Nothing outside the stretch should be returned: give exactly the lines from the line containing "Write the bpy" through the line containing "return np.arctan2(dx, dy), -dz / h", including both.

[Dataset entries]
• • • •
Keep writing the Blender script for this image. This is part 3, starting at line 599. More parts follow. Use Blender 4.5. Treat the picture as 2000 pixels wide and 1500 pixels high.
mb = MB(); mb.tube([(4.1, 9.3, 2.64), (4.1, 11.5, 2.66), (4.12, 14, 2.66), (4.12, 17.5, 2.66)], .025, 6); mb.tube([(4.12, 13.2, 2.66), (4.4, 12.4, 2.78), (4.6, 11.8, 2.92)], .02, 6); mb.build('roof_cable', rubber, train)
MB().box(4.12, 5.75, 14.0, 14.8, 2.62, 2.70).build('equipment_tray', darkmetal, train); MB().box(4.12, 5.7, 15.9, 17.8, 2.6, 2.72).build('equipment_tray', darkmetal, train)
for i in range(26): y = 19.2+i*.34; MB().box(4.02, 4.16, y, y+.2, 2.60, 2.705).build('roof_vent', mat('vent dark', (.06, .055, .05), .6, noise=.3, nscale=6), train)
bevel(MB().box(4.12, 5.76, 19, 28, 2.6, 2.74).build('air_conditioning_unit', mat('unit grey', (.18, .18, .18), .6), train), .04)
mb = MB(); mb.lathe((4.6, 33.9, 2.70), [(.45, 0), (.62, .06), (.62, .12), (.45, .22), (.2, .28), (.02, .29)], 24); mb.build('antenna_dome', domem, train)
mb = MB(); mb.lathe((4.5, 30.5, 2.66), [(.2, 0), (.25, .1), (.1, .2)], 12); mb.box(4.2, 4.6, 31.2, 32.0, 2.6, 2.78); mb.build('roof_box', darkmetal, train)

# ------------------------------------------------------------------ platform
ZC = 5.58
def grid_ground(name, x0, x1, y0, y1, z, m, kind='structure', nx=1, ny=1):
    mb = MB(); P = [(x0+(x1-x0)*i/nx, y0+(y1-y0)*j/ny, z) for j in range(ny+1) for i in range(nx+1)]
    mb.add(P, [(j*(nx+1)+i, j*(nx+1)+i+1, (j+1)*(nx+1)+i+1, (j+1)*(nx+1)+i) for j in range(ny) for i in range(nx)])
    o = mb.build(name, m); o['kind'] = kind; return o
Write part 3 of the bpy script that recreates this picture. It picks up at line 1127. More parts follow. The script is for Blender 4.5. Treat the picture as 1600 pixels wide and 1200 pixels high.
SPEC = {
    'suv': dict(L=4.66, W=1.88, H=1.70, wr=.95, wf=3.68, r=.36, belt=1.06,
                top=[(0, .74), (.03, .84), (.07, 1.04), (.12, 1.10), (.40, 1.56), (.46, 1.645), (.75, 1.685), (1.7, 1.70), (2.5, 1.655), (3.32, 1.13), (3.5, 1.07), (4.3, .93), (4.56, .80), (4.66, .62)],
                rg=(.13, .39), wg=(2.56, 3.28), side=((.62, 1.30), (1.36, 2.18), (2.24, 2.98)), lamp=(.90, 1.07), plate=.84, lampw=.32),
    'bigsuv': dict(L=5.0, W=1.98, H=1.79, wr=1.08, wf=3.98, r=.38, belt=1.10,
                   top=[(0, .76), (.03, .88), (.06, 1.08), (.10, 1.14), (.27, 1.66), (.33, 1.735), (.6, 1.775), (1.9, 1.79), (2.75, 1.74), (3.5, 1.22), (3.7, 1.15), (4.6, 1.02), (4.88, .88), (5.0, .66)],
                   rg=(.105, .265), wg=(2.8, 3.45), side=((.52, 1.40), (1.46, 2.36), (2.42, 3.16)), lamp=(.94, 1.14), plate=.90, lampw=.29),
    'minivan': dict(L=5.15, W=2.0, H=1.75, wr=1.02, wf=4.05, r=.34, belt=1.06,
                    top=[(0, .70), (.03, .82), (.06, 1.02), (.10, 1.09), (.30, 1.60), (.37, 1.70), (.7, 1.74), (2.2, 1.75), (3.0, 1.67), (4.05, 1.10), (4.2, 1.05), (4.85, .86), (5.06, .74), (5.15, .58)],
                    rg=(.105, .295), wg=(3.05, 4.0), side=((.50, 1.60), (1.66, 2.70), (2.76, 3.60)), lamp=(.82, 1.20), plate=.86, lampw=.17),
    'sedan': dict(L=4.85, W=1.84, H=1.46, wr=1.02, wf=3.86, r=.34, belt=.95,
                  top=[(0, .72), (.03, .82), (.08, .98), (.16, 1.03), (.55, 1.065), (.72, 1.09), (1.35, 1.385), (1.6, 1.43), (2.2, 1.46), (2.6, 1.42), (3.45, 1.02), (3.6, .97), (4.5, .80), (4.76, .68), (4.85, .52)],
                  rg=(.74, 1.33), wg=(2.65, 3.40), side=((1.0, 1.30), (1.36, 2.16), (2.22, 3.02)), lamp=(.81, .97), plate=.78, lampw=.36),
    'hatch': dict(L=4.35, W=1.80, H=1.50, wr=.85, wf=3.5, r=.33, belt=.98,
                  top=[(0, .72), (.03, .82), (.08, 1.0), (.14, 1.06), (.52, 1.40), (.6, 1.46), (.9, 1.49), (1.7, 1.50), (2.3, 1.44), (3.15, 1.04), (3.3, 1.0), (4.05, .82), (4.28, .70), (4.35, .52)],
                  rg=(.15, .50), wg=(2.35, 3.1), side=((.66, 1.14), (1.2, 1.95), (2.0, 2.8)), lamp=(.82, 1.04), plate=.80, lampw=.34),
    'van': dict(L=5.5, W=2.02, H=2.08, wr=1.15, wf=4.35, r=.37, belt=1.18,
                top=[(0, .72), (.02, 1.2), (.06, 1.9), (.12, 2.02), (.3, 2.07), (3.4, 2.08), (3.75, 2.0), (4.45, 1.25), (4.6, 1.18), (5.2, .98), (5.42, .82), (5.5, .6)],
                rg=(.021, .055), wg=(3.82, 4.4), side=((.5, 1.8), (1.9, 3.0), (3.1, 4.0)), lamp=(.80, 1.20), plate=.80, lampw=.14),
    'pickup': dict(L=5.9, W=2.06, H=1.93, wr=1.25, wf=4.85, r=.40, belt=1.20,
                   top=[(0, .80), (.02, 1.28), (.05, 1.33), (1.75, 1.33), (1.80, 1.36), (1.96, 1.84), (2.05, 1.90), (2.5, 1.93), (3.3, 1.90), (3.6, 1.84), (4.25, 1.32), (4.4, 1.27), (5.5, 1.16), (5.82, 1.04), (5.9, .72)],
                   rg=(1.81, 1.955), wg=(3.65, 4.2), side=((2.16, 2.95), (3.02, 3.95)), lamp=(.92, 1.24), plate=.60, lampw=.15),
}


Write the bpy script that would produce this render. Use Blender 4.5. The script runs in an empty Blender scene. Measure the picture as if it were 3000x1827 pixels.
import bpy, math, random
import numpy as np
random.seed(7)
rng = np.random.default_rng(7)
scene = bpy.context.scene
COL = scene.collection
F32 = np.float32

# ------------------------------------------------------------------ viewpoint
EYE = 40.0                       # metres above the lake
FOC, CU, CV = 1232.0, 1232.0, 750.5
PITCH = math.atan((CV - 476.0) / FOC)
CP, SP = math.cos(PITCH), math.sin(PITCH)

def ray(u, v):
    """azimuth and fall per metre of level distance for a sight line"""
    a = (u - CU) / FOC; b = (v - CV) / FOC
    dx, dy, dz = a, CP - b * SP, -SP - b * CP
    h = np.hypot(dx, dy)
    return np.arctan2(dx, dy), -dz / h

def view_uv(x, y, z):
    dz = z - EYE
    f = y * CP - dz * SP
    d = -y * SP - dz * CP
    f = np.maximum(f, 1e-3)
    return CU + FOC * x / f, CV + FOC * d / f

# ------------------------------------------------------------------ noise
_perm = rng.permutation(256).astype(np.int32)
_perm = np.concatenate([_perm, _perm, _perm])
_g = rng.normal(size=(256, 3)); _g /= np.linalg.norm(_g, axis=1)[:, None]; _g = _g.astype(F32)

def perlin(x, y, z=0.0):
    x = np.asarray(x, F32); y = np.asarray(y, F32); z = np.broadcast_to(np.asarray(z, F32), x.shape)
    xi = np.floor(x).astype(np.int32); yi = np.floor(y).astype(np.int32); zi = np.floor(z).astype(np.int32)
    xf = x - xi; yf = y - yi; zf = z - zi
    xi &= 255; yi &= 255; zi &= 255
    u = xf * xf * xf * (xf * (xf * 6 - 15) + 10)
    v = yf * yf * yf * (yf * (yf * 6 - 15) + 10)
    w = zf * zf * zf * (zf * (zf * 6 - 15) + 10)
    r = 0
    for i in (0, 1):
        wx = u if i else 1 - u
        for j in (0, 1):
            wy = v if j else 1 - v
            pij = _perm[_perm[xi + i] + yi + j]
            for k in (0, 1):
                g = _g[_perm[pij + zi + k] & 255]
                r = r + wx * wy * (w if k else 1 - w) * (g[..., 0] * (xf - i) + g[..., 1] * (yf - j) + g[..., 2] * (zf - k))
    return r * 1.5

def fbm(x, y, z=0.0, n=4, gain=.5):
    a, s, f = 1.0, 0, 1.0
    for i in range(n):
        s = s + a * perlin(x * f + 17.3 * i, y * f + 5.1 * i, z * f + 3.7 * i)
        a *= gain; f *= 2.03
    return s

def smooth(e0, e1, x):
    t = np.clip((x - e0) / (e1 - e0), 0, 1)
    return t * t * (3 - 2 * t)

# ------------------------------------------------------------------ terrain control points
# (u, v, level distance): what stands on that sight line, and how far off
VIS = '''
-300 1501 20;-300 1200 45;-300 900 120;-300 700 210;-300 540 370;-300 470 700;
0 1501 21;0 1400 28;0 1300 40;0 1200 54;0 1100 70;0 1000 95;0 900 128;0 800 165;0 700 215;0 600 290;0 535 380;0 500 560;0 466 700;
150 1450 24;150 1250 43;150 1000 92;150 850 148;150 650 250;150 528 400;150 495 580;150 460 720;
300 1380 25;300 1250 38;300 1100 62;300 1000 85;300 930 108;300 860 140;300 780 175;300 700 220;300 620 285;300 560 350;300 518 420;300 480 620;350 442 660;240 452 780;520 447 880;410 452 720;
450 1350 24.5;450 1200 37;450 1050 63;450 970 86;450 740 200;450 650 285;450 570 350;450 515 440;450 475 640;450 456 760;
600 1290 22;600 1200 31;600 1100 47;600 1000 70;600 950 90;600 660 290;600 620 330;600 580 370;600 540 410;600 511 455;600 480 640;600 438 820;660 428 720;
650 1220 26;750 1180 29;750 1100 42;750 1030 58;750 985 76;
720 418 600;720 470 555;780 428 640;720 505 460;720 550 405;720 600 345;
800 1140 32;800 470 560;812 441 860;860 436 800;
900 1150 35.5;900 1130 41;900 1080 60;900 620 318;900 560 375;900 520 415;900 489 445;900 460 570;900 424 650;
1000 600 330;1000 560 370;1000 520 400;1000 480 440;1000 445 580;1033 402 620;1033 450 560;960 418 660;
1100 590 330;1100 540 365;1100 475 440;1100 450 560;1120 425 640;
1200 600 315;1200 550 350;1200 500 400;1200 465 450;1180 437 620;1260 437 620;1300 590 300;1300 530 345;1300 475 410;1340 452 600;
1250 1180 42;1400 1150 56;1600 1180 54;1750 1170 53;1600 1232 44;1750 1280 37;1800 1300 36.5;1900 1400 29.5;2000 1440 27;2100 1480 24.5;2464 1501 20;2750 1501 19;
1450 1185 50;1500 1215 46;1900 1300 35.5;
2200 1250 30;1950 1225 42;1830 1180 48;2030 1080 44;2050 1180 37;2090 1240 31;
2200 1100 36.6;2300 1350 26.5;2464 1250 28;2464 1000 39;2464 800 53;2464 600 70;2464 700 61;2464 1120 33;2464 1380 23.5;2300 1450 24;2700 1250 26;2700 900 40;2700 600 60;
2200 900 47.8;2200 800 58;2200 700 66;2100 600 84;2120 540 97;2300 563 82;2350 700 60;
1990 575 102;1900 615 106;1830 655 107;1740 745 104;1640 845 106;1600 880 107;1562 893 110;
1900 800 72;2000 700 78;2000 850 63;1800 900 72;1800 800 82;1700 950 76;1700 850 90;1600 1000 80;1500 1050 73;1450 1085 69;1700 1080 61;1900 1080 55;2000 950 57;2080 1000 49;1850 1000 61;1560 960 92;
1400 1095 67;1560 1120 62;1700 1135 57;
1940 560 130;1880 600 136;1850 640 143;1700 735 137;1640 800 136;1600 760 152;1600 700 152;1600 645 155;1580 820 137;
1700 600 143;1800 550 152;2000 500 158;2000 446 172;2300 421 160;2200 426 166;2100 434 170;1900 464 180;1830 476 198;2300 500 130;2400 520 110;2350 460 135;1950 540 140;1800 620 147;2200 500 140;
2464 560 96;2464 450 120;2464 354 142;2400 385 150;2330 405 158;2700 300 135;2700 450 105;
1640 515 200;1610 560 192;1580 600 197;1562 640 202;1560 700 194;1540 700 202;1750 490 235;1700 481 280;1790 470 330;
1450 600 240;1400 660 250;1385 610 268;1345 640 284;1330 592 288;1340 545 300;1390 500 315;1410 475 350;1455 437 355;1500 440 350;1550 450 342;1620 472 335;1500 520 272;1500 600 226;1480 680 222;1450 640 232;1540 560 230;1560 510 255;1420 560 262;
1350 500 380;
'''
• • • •
REPLY
Write the bpy script that would produce this render. Use Blender 4.5. The script runs in an empty Blender scene. Measure the picture as if it were 3000x1827 pixels.
import bpy, math, random
import numpy as np
random.seed(7)
rng = np.random.default_rng(7)
scene = bpy.context.scene
COL = scene.collection
F32 = np.float32

# ------------------------------------------------------------------ viewpoint
EYE = 40.0                       # metres above the lake
FOC, CU, CV = 1232.0, 1232.0, 750.5
PITCH = math.atan((CV - 476.0) / FOC)
CP, SP = math.cos(PITCH), math.sin(PITCH)

def ray(u, v):
    """azimuth and fall per metre of level distance for a sight line"""
    a = (u - CU) / FOC; b = (v - CV) / FOC
    dx, dy, dz = a, CP - b * SP, -SP - b * CP
    h = np.hypot(dx, dy)
    return np.arctan2(dx, dy), -dz / h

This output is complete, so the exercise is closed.